Building upon the “Theory of Language”, formulated by Karl Bühler in the 1930s, the publication “Origo (At Point Zero of the Point of View)” explores questions on the variability of a person-dependent, individual, and thereby subjective point of view. The curatorial research is centred around the concept of the “origo”, which the psychologist and philosopher Bühler defined as the zero point of the personal, spatial, and temporal structure of a speech act, underlining the assumption that artistic productions enable the revision of one’s own standpoint and view of the world by leading viewers to the zero point of the “coordinate system of ‘subjective orientation’”.

The word “I” always refers to the person who is speaking through their perceptions to other people and attempts to conduct a dialogue. In the same way, the words “here” and “now” are correlated with the respective speech act, its protagonists, and its situational context. Hence, “I”, “here”, and “now” always refer to different subjects, to different moments, and to different standpoints. Who addresses whom in which relationship and with which intentions? Which different concepts, perceptions, and ideas are linked to one and the same artistic expression? How does the perspective of the producer manifest in the act of artistic expression and that of the recipient in the process of perception?

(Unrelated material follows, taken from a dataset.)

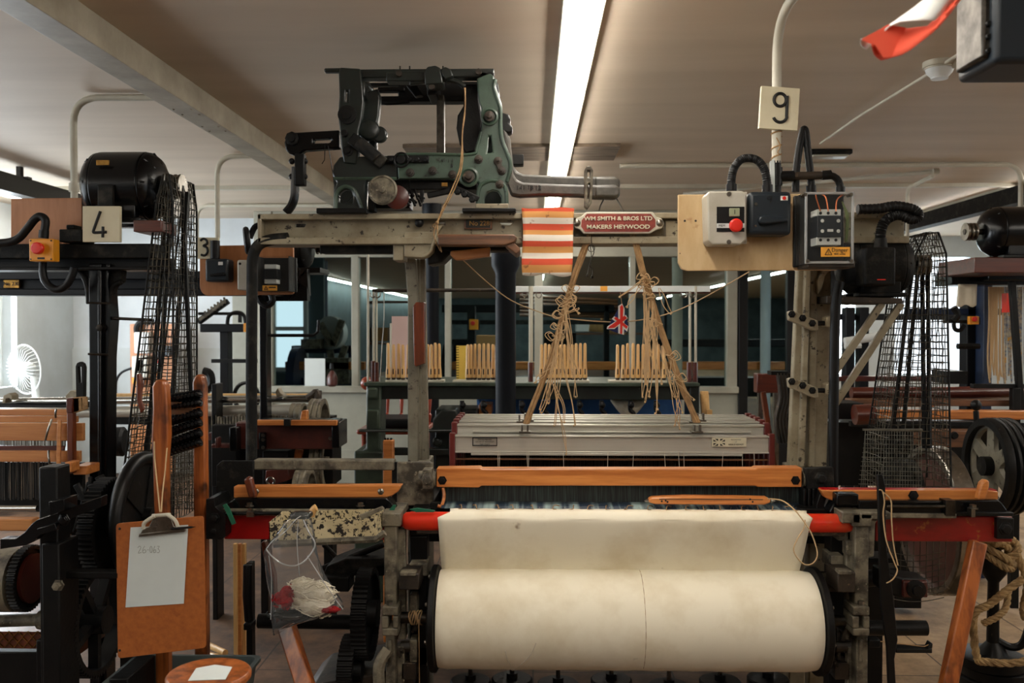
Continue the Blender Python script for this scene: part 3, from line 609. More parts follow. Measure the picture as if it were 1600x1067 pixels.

The catalogue „Origo (At Point Zero of the Point of View)“ is published on the occasion of the correspondent exhibition at the Kunsthalle Exnergasse in Vienna and contains an exhibition documentation with installation views as well as with a curatorial statement by Birgit Rinagl and Franz Thalmair. Furthermore Beate Hausbichler, freelance journalist and editor of the feminist online-magazine dieStandard.at, situates the exhibition in a philosophical and sociological context. The participating artists—Jennifer Grimyser, Elisabeth Grübl and Manfred Grübl, Michael Kargl, Arnold Reinthaler, Stefan Riebel, Ignacio Uriarte as well as Anita Witek—expand the topic of the exhibition with artistic contributions especially made for the book.